3. Eiser heeft verweerder met zijn brief van 5 december 2024 rechtsgeldig in gebreke gesteld. Op 31 december 2024 heeft hij beroep ingesteld. Er zijn tussen de ingebrekestelling en het beroep twee weken verstreken, zodat het beroep tijdig is ingesteld. Het beroep is kennelijk gegrond.
4. Als verweerder niet op tijd heeft beslist, legt de rechtbank op grond van artikel 8:55d, eerste lid, van de Awb een termijn op van twee weken waarbinnen hij een besluit bekend moet maken. In bijzondere gevallen of als dat voor de naleving van andere wettelijke voorschriften nodig is, kan de rechtbank op grond van het derde lid van deze bepaling een andere termijn opleggen of een andere voorziening treffen.
5. Verweerder heeft niet op het beroepschrift gereageerd. Er zijn dus geen bijzondere omstandigheden bekend op grond waarvan een langere termijn dan twee weken moet worden opgelegd.
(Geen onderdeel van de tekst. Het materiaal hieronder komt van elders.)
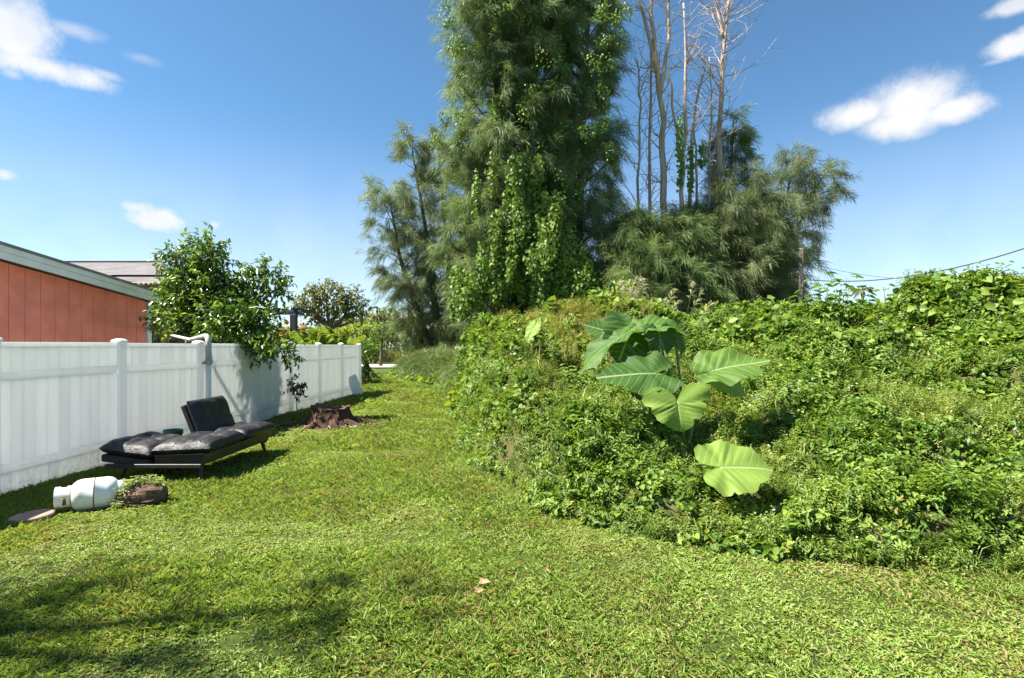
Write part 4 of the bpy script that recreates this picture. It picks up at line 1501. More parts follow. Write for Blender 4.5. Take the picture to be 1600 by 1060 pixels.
def make_pole():
    Yp = 25.2
    p = at(1251, 560, Yp)
    root = empty('utility_pole', (p.x, Yp, 0), 'weathered wooden power pole beside the olive feathery pine', 'pole')
    zt = at(1249, 388, Yp).z
    q = MB(); limb(q, [Vector((0, 0, 0)), Vector((.01, 0, zt * .5)), Vector((.03, 0, zt))], .115, .095, 10); q.build('shaft', M['pole_wood'], root, smooth=True)
    q = MB(); q.box((.02, -.15, zt * .72), (.10, .10, .16), bevel=.01); q.build('cable_clamp', flat_mat('clamp_grey', (.2, .2, .2), .6), root)
    black = flat_mat('cable_black', (.03, .03, .035), .6)

    def wire(a, b, sag, r, label):
        q = MB(); pts = []
        for i in range(25):
            t = i / 24
            pts.append(a.lerp(b, t) + Vector((0, 0, -sag * 4 * t * (1 - t))))
        dv = pts[-1] - pts[-2]
        for i in range(1, 9): pts.append(pts[-1] + dv * (1.6 + .4 * i) + Vector((0, 0, .012 * i)))
        q.tube(pts, r, 6)
        tag(q.build('power_cable', black, None, smooth=True), label, 'cable', 'cables running from the power pole')
    wire(at(1250, 436, Yp), at(1700, 352, 18), .75, .024, 'thick black power cable sagging over the thicket')
    wire(at(1250, 408, Yp), at(1700, 405, 22), .9, .008, 'thin faint wire crossing below the thick power cable')


make_pole()


# ------------------------------------------------------------------ things on the lawn
def cushion_mesh(w, d, h, nx, ny, mat, name, seed=0, puff=.018, seam=.024, res=34):
    """stuffed cushion w x d x h with nx by ny tufted panels; bottom at z=0"""
    r = np.random.default_rng(seed)
    n = res
    u = np.linspace(-1, 1, n); v = np.linspace(-1, 1, n)
    U, Vv = np.meshgrid(u, v)
    a = 1 - np.abs(U) ** 7; b = 1 - np.abs(Vv) ** 7
    prof = np.clip(a * b, 0, 1) ** .45
    px_ = np.abs(np.sin(np.pi * nx * (U + 1) / 2)); py_ = np.abs(np.sin(np.pi * ny * (Vv + 1) / 2))
    pan = (px_ ** .4) * (py_ ** .4)
    z = h * .45 + prof * (h * .55 - seam + (seam + puff) * pan) + (vnoise(U.ravel() * 3, Vv.ravel() * 3, .5, seed).reshape(U.shape) - .5) * .022 * prof
    infl = 1 + .012 * (1 - np.maximum(np.abs(U), np.abs(Vv)))
    X, Y = U * w / 2, Vv * d / 2
    top = np.stack([X, Y, z], -1).reshape(-1, 3)
    zb = h * .45 - np.clip(a * b, 0, 1) ** .45 * h * .45
    bot = np.stack([X, Y, zb], -1).reshape(-1, 3)
    i = np.arange(n * n).reshape(n, n)
    F1 = np.stack([i[:-1, :-1].ravel(), i[:-1, 1:].ravel(), i[1:, 1:].ravel(), i[1:, :-1].ravel()], -1)
    return np_mesh(name, np.concatenate([top, bot]), np.concatenate([F1, F1[:, ::-1] + n * n]), mat, None, True)


def leather_mat():
    m, nt, b = new_mat('black_leather')
    n1 = noise_n(nt, 9, 6, .6); n2 = noise_n(nt, 90, 4, .6); n3 = noise_n(nt, 3, 5, .6)
    r = ramp(nt, [(0.35, (.012, .011, .012)), (0.6, (.026, .023, .023)), (.85, (.055, .05, .048))], n3.outputs[0])
    nt.links.new(r.outputs[0], b.inputs['Base Color'])
    rr = ramp(nt, [(0.3, (.34, .34, .34)), (0.7, (.58, .58, .58))], n1.outputs[0])
    nt.links.new(rr.outputs[0], b.inputs['Roughness'])
    b.inputs['Specular IOR Level'].default_value = .4
    s = mth(nt, 'ADD', n1.outputs[0], mth(nt, 'MULTIPLY', n2.outputs[0], .15))
    bump(nt, b, s, .6, .04)
    return m


def make_sofa():
    lea = leather_mat()
    fab = flat_mat('sofa_base_cloth', (.028, .026, .022), .8, var=.2, vscale=5)
    panel = flat_mat('sofa_front_panel', (.075, .068, .04), .6, var=.15, vscale=4)
    legm = flat_mat('sofa_leg', (.03, .028, .028), .5)
    root = empty('sofa_bed', (-4.02, 7.18, 0), 'discarded black leather sofa bed with one backrest raised against the fence', 'sofa')
    root.scale = (.96, .91, 1)
    # seat: runs along Y, faces +X
    base = MB()
    x0, x1, y0, y1 = -.33, .30, -.88, 1.06
    base.add([(x0, y0, .205), (x1 - .06, y0, .205), (x1 - .06, y1, .205), (x0, y1, .205), (x0, y0 - .02, .33), (x1, y0 - .02, .35), (x1, y1 + .02, .35), (x0, y1 + .02, .33)],
             [(0, 3, 2, 1), (4, 5, 6, 7), (0, 1, 5, 4), (2, 3, 7, 6), (3, 0, 4, 7)])
    base.build('seat_base', fab, root)
    for (ya, yb) in ((y0, .085), (.095, y1)):
        f = MB()
        f.add([(x1 - .055, ya, .20), (x1 - .055, yb, .20), (x1 + .012, yb, .345), (x1 + .012, ya, .345), (x1 - .075, ya, .20), (x1 - .075, yb, .20), (x1 - .01, yb, .345), (x1 - .01, ya, .345)],
              [(0, 1, 2, 3), (4, 7, 6, 5), (0, 4, 5, 1), (3, 2, 6, 7), (0, 3, 7, 4), (1, 5, 6, 2)])
        f.build('front_panel', panel, root)
    for yy in (y0, y1 - .1):
        rail = MB(); rail.box((-.35, yy, .20), (1.22, .045, .05), bevel=.006); rail.build('cross_rail', legm, root)
    s1 = cushion_mesh(.74, 1.02, .17, 2, 2, lea, 'seat_cushion', 1)
    link('seat_cushion', s1, root, (-.005, -.39, .325), (0, R(-2), R(1)))
    s2 = cushion_mesh(.74, 1.02, .17, 2, 2, lea, 'seat_cushion', 2)
    link('seat_cushion', s2, root, (-.005, .60, .318), (0, R(-2), R(-1)))
    arm = cushion_mesh(.66, .20, .13, 2, 1, lea, 'end_roll', 3, res=16)
    # near back section, laid flat towards the fence
    fb = MB(); fb.box((0, 0, .045), (.62, .92, .09), bevel=.015)
    flat_ = fb.build('back_base', fab, root, loc=(-.72, -.42, .215), rot=(0, R(7), 0))
    link('back_cushion', cushion_mesh(.66, .98, .17, 2, 2, lea, 'back_cushion', 4), flat_, (0, 0, .085))
    # far back section, standing up
    ub = MB(); ub.box((0, 0, .035), (.56, .92, .07), bevel=.012)
    upb = ub.build('raised_back_base', fab, root, loc=(-.50, .56, .56), rot=(0, R(68), 0))
    link('back_cushion', cushion_mesh(.60, .98, .15, 2, 1, lea, 'back_cushion', 5), upb, (-.01, 0, .065))
    for (x, y, dx, dy) in ((.20, -.80, .05, -.06), (.20, .92, .05, .05), (-.86, -.62, -.05, -.04), (-.86, .80, -.05, .05)):
        q = MB(); q.tube([(x, y, .22), (x + dx, y + dy, 0)], [.032, .02], 8); q.build('leg', legm, root)
    g = MB(); g.lathe([(.085, 0), (.10, .16), (.107, .165), (.107, .19), (.095, .19), (.09, .03)], 18)
    o = g.build('plastic_pot', flat_mat('green_plastic', (.02, .16, .09), .4), None, smooth=True, loc=(at(287, 680, 7.6).x - .35, 7.75, 0.2))
    o.location = (-4.92, 7.62, 0.0); o.scale = (1.2, 1.2, 2.35)
    tag(o, 'green plastic pot behind the raised back of the sofa', 'pot')


make_sofa()


def make_tank():
    m, nt, b = new_mat('tank_paint')
    n = noise_n(nt, 6, 6, .65); n2 = noise_n(nt, 25, 5, .7)
    r = ramp(nt, [(0.3, (.60, .58, .53)), (.55, (.76, .75, .71))], n.outputs[0])
    rust = ramp(nt, [(.66, (0, 0, 0)), (.74, (1, 1, 1))], n2.outputs[0])
    nt.links.new(mixc(nt, rust.outputs[0], r.outputs[0], (.33, .22, .14)), b.inputs['Base Color'])
    b.inputs['Roughness'].default_value = .42
    rustm = flat_mat('rusty_steel', (.25, .12, .06), .8, var=.25, vscale=20)
    brass = flat_mat('brass', (.5, .36, .13), .35, metal=.9)
    a = gnd(118, 797); bb = gnd(184, 790)
    ax = (bb - a); ang = math.atan2(ax.y, ax.x)
    c = (a + bb) / 2
    root = empty('propane_tank', (c.x - .015, c.y, 0), 'white propane tank lying on its side on the lawn', 'gas tank', rz=ang + .12)
    root.scale = (.86, 1, 1)
    r0 = .158
    X = Matrix.Translation((0, 0, r0 - .012)) @ Matrix.Rotation(R(90), 4, 'Y')
    prof = [(.004, -.245), (.05, -.242), (.09, -.228), (.125, -.20), (.148, -.165), (r0, -.12), (r0, -.004), (r0 + .002, -.002), (r0 + .002, .002), (r0, .004), (r0, .12), (.148, .165), (.125, .20), (.09, .228), (.05, .242), (.004, .245)]
    q = MB(); q.lathe(prof, 40, X); q.build('body', m, root, smooth=True)
    q = MB(); q.lathe([(r0 + .001, -.006), (r0 + .0035, -.003), (r0 + .0035, .003), (r0 + .001, .006)], 40, X, cap=False); q.build('weld_seam', rustm, root, smooth=True)
    # foot ring, to the right
    q = MB(); q.lathe([(.105, .205), (.11, .285), (.104, .285), (.099, .205), (.105, .205)], 32, X, cap=False); q.build('foot_ring', m, root, smooth=True)
    # collar with hand openings, to the left
    q = MB(); vs, fs = [], []
    nn = 48
    cols = {}
    for i in range(nn):
        an = 2 * math.pi * i / nn
        for j, z in enumerate((-.205, -.255, -.315, -.365)):
            for kk, rr_ in enumerate((.105, .100)):
                cols[(i, j, kk)] = len(vs)
                vs.append(X @ Vector((rr_ * math.cos(an), rr_ * math.sin(an), z)))
    for i in range(nn):
        i2 = (i + 1) % nn
        for j in range(3):
            if j == 1 and (i % 16) in (2, 3, 4, 5, 6, 7, 8, 9): continue
            fs.append((cols[(i, j, 0)], cols[(i2, j, 0)], cols[(i2, j + 1, 0)], cols[(i, j + 1, 0)]))
            fs.append((cols[(i, j, 1)], cols[(i, j + 1, 1)], cols[(i2, j + 1, 1)], cols[(i2, j, 1)]))
        fs.append((cols[(i, 3, 0)], cols[(i2, 3, 0)], cols[(i2, 3, 1)], cols[(i, 3, 1)]))
    q.add(vs, fs); q.build('collar', m, root)
    q = MB(); q.lathe([(.106, -.20), (.112, -.205), (.112, -.215), (.106, -.22)], 32, X, cap=False); q.build('collar_band', rustm, root)
    q = MB(); q.lathe([(.022, -.24), (.022, -.29), (.03, -.29), (.03, -.305), (.014, -.305), (.014, -.335)], 12, X); va = q.build('valve', brass, root)
    q = MB(); q.lathe([(.034, -.335), (.036, -.338), (.036, -.35), (.03, -.352)], 14, X); q.build('valve_knob', flat_mat('knob_black', (.03, .03, .03), .5), va)


make_tank()


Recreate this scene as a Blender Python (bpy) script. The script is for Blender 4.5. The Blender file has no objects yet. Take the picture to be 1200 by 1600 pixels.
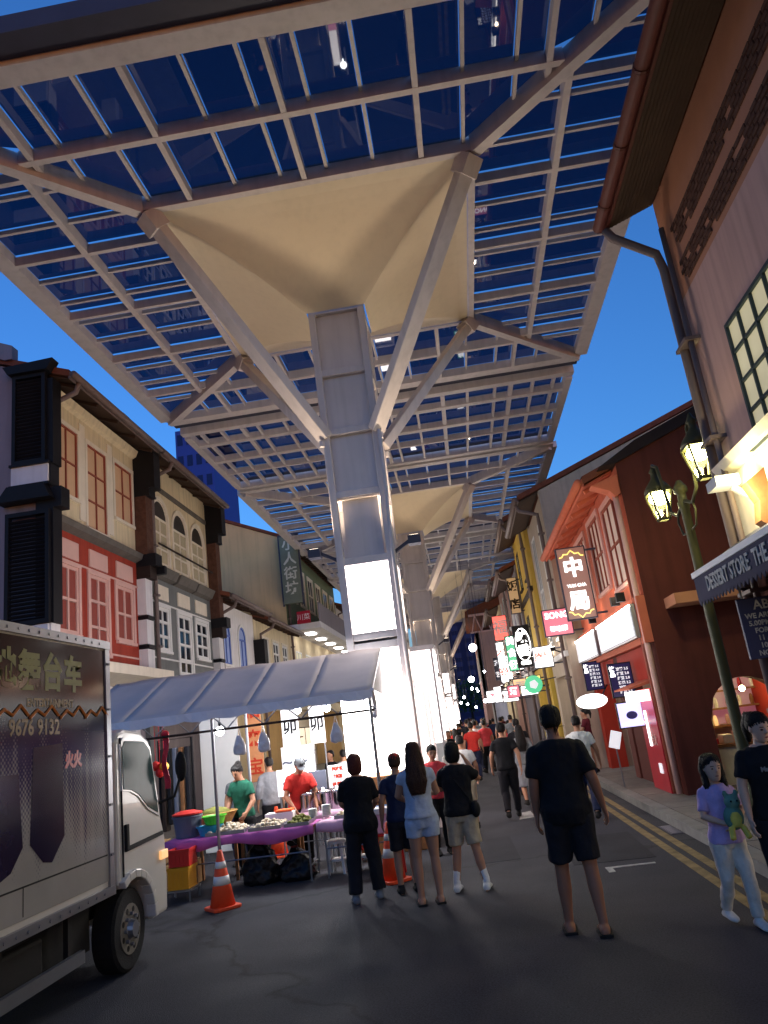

De rechtbank geeft verweerder daarom een termijn van twee weken om alsnog een besluit op de aanvraag bekend te maken.
6. Op grond van artikel 8:55d, tweede lid, van de Awb bepaalt de rechtbank dat verweerder een dwangsom van € 100 aan eiser verbeurt voor elke dag waarmee deze termijn wordt overschreden, met een maximum van € 15.000.
7. In de gegrondverklaring van het beroep ziet de rechtbank aanleiding om verweerder te veroordelen in de door eiser gemaakte proceskosten en om te bepalen dat verweerder het door eiser betaalde griffierecht van € 187 moet vergoeden. De proceskosten worden op grond van het Besluit proceskosten bestuursrecht voor de door een derde beroepsmatig verleende rechtsbijstand vastgesteld op € 453,50, bestaande uit een punt voor het indienen van het beroepschrift met een waarde per punt van € 907 en vermenigvuldigd met wegingsfactor 0,5 (licht). De rechtbank is van oordeel dat de wegingsfactor ‘licht’ van toepassing is aangezien het beroep alleen ziet op het niet tijdig nemen van een besluit.

Beslissing

De rechtbank:
  • verklaart het beroep gegrond;
  • vernietigt het, met een besluit gelijk te stellen, niet tijdig nemen van een besluit;
  • draagt de minister op binnen twee weken na de dag van verzending van deze uitspraak alsnog een besluit bekend te maken;
  • bepaalt dat de minister aan eiser een dwangsom van € 100,- (honderd euro) moet betalen voor elke dag waarmee hij de hiervoor genoemde termijn overschrijdt, met een maximum van € 15.000,- (vijftienduizend euro);
  • veroordeelt verweerder in de proceskosten van eiser tot een bedrag van € 453,50 (vierhonderddrieënvijftig euro en vijftig cent);
- bepaalt dat de minister het griffierecht van € 187,- (honderdzevenentachtig euro) aan eiser moet vergoeden.
Deze uitspraak is gedaan op 23 juni 2026 door mr. S.E. van de Merbel, rechter, in aanwezigheid van N.A. D’Hoore, griffier, en openbaar gemaakt door middel van geanonimiseerde publicatie op www.rechtspraak.nl.
De uitspraak is bekendgemaakt op:
Informatie over verzet
Als partijen het niet eens zijn met deze uitspraak, kunnen zij een verzetschrift sturen naar de rechtbank waarin zij uitleggen waarom zij het niet eens zijn met deze uitspraak. Het verzetschrift moet worden ingediend binnen zes weken na de dag waarop deze uitspraak is verzonden. Als partijen graag een zitting willen om het verzetschrift toe te lichten, moeten zij dit in het verzetschrift vermelden.

Voetnoten

1.Algemene wet bestuursrecht.
2.Artikel 8.13, vijfde lid, van het Vreemdelingenbesluit 2000 (Vb).
3.Uit artikel 8:31 van de Awb volgt dat de bestuursrechter daaruit gevolgtrekkingen kan maken die hem geraden voorkomen.